Thursday, January 9, 2025

Stratford-upon-Avon, Warwickshire

 

Bardsploitation?

On my many visits to Stratford-upon-Avon, I’d not paid much attention to the sign of the Hathaway Tea Rooms. It’s in a street I don’t often walk along, and if we want tea or coffee in the town, the Resident Wise Woman and I have places where we regularly go. If I noticed it at all, I probably silently condemned it as another arbitrary connection with the Shakespearian reputation (for those who don’t know, Anne Hathaway was the woman who became Mrs Shakespeare). ‘Bardsploitation,’ I might have muttered. ‘What’s Hathaway to them or them to Hathaway?’

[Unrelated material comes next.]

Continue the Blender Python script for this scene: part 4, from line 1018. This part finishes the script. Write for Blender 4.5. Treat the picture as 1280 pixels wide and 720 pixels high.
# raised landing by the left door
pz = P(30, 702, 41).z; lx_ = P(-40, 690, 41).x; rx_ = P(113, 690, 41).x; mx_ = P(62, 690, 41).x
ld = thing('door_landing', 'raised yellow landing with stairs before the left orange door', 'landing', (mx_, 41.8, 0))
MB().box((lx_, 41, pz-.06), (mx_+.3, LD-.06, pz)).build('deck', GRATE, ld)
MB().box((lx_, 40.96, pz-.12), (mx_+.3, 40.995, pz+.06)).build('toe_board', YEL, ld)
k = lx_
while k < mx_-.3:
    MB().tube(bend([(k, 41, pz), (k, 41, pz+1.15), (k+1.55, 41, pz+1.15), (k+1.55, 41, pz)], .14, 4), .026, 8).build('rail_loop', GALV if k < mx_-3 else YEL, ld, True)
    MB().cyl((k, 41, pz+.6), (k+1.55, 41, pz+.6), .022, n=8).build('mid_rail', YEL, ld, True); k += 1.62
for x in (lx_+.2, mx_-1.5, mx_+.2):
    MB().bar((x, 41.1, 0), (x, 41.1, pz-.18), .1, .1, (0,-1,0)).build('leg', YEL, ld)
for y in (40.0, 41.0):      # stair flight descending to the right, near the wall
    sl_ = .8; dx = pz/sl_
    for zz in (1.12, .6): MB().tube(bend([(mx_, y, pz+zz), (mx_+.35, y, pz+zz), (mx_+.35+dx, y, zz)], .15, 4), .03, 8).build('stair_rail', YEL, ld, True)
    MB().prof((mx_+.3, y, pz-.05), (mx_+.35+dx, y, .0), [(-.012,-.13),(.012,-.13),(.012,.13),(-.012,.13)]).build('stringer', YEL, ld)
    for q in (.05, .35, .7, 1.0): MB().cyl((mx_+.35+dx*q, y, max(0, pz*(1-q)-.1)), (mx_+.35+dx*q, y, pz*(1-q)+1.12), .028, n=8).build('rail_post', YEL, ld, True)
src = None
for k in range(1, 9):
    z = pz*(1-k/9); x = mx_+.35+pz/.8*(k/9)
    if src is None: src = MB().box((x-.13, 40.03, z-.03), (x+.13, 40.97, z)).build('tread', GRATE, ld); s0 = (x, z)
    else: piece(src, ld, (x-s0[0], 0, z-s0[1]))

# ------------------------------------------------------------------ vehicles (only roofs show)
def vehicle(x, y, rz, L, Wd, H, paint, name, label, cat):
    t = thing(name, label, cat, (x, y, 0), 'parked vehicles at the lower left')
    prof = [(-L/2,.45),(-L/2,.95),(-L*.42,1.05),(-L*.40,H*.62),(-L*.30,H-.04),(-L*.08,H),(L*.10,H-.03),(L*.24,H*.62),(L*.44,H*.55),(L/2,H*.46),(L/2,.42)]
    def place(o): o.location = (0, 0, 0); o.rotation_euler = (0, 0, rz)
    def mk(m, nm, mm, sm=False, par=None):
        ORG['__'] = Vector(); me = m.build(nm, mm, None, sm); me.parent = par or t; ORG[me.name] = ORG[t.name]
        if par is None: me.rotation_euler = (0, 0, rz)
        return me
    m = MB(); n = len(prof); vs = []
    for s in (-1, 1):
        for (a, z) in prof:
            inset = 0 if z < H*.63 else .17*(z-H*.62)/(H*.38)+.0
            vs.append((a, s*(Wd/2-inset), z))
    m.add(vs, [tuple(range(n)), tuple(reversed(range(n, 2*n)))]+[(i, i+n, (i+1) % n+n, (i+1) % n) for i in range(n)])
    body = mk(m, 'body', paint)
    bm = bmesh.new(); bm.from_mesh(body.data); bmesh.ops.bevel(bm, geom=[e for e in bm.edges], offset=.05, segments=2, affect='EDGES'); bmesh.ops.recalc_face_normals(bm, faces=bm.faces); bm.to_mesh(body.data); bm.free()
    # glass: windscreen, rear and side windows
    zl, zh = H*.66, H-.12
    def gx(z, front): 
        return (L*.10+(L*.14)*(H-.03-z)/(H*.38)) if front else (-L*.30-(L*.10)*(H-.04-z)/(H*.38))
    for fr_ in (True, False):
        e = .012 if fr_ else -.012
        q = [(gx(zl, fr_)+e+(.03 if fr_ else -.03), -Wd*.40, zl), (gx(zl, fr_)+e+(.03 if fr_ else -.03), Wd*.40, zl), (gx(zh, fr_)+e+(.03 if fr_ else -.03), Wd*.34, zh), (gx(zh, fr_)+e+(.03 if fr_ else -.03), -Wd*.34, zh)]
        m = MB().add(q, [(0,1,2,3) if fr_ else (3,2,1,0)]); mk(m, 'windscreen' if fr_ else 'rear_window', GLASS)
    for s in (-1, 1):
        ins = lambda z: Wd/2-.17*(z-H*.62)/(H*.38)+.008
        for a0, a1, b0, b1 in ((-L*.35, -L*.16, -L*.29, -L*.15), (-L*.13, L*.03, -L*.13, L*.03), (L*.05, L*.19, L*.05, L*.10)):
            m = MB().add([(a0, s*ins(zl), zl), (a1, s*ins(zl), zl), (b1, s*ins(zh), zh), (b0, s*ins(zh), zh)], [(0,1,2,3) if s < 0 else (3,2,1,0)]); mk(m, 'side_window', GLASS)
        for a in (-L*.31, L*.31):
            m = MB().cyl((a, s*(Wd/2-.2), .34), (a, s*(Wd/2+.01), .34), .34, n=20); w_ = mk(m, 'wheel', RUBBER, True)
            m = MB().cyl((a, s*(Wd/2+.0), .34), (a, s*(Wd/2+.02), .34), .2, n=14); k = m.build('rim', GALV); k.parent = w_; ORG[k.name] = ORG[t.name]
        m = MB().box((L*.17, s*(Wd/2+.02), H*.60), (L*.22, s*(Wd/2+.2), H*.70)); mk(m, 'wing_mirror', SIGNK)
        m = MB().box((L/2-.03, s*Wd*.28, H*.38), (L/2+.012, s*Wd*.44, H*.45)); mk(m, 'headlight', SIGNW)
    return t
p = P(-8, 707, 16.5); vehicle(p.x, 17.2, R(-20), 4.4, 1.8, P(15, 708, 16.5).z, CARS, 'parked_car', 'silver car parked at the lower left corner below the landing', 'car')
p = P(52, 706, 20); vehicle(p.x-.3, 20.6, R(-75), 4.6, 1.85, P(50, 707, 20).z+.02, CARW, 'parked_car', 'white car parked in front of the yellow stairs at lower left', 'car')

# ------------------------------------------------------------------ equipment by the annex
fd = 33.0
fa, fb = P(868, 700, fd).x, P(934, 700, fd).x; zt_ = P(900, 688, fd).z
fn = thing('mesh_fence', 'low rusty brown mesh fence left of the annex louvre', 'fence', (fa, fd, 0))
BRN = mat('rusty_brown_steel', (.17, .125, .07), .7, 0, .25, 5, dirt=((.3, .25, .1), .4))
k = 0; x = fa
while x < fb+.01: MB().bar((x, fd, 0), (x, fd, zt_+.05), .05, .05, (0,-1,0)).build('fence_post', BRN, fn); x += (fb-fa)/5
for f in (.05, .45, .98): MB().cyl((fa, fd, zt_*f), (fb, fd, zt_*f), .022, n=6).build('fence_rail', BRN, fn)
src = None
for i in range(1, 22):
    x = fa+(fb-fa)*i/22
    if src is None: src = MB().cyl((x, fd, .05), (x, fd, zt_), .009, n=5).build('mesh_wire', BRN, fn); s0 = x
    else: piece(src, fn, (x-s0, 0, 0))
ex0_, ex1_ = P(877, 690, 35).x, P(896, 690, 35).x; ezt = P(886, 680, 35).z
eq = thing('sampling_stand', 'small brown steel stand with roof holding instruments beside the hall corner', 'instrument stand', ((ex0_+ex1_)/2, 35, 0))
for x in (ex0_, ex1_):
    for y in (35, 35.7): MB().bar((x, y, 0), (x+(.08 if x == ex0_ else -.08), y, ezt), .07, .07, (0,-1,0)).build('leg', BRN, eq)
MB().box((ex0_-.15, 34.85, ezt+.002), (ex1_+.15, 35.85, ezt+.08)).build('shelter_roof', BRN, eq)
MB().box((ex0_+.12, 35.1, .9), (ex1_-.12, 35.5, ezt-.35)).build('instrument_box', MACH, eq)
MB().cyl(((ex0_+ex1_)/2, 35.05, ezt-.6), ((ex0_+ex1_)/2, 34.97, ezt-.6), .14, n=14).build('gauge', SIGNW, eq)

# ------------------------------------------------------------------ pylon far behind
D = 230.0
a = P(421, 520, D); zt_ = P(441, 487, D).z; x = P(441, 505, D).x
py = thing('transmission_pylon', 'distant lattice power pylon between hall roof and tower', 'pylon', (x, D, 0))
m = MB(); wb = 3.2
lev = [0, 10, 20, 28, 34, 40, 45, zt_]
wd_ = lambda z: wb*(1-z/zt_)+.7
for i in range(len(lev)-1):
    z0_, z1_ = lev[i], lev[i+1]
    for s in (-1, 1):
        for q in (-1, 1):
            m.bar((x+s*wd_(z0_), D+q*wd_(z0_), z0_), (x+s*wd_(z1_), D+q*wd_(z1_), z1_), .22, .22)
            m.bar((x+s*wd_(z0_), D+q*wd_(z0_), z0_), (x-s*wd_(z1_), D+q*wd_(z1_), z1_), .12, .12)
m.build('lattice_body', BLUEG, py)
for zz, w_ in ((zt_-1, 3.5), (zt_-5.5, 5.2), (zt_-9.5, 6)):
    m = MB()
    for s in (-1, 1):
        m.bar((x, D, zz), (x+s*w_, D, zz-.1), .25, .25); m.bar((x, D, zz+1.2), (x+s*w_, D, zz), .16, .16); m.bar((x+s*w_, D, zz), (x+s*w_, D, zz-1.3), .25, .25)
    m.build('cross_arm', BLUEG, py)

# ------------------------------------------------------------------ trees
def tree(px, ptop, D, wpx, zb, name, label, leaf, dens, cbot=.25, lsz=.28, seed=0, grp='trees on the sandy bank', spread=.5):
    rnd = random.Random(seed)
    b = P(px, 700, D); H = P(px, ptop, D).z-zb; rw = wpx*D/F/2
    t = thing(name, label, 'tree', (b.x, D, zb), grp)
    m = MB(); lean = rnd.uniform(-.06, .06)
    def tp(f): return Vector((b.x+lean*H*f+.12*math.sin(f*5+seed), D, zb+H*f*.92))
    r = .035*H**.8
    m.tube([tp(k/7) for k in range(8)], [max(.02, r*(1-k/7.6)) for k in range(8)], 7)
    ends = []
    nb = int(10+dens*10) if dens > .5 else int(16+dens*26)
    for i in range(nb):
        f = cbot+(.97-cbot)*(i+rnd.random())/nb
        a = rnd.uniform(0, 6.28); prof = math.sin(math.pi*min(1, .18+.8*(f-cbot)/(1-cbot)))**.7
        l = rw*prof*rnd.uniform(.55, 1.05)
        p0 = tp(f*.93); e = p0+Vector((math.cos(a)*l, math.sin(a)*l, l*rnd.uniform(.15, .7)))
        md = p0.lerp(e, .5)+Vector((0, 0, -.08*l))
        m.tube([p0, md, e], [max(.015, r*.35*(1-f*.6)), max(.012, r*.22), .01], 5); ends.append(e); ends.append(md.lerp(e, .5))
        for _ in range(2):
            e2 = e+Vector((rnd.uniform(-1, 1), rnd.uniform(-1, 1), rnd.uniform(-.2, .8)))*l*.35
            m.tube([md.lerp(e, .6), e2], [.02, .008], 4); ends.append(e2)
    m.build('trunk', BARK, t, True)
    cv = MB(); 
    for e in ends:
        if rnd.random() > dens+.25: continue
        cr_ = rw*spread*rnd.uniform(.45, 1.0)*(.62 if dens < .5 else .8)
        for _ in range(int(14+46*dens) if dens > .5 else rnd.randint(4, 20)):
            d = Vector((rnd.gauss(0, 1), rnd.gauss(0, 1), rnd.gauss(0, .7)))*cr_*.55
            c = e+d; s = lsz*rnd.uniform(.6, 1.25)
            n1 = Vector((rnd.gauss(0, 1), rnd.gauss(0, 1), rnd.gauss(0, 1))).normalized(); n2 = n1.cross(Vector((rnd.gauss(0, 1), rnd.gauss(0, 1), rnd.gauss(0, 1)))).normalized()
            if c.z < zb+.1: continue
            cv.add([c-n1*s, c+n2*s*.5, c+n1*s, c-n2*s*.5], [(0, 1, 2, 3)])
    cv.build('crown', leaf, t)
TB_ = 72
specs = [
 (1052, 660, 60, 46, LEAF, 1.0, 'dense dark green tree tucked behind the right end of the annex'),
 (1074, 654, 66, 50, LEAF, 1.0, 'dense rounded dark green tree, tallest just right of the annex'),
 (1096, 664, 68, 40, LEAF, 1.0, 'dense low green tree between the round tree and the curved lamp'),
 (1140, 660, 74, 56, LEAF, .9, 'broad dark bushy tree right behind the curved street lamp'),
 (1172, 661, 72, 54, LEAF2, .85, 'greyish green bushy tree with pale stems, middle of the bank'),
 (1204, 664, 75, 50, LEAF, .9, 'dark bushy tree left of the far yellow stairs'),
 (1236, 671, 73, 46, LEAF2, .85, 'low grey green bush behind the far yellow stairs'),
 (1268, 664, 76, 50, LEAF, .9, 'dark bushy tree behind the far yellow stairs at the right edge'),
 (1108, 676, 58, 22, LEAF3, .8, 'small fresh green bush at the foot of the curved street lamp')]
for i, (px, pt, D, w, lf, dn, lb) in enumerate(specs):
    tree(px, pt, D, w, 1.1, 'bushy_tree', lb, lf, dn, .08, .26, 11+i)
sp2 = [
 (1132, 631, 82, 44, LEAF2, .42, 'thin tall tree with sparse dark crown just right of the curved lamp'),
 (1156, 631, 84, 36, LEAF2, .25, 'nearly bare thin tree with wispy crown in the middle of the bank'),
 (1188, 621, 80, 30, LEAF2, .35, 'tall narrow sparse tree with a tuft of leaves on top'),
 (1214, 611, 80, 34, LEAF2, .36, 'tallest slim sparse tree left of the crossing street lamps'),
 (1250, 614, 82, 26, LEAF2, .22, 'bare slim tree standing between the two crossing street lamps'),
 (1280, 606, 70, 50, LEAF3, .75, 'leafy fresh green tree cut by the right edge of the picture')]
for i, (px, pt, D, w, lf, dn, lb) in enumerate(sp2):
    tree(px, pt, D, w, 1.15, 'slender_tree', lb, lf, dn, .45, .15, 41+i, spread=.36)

Well, the town is full of Bardic references on buildings, so why should Anne Hathaway not get a look-in too? The name gives a good excuse for a pleasant pictorial sign of her cottage, a famous tourist destination in the nearby village of Shottery, owned by the Shakespeare Birthplace Trust and open to the public. The word ‘LUNCHEONS’ on the beam from which the sign hangs is very much a period detail – it’s a word redolent of the first half of the 20th century.

As is the business itself, and its long life (‘Established 1931’) is something to crow about. It may also be relevant architecturally. Apparently this impressive late-medieval timber-framed building was restored at around that time or a little before, along with its next-door neighbour. Someone (maybe the Georgians) had plastered over the wooden framing and the 20th-century restoration removed this covering, exposing the many timber beams and uprights, adding another bit of ‘black-and-white’ architecture to the town’s centre.

Of course these days we know that blackened beams like these are not a medieval look: structural oak was usually left untreated, so that it achieved a silvery-grey colour. So this ‘black-and-white’ architecture is itself redolent of another time – the Victorian period and later. Any building of this age is likely to bear the marks of several different periods, and such a story of evolution is as interesting as the fact that its origins are ancient. Food for thought over your tea and buns.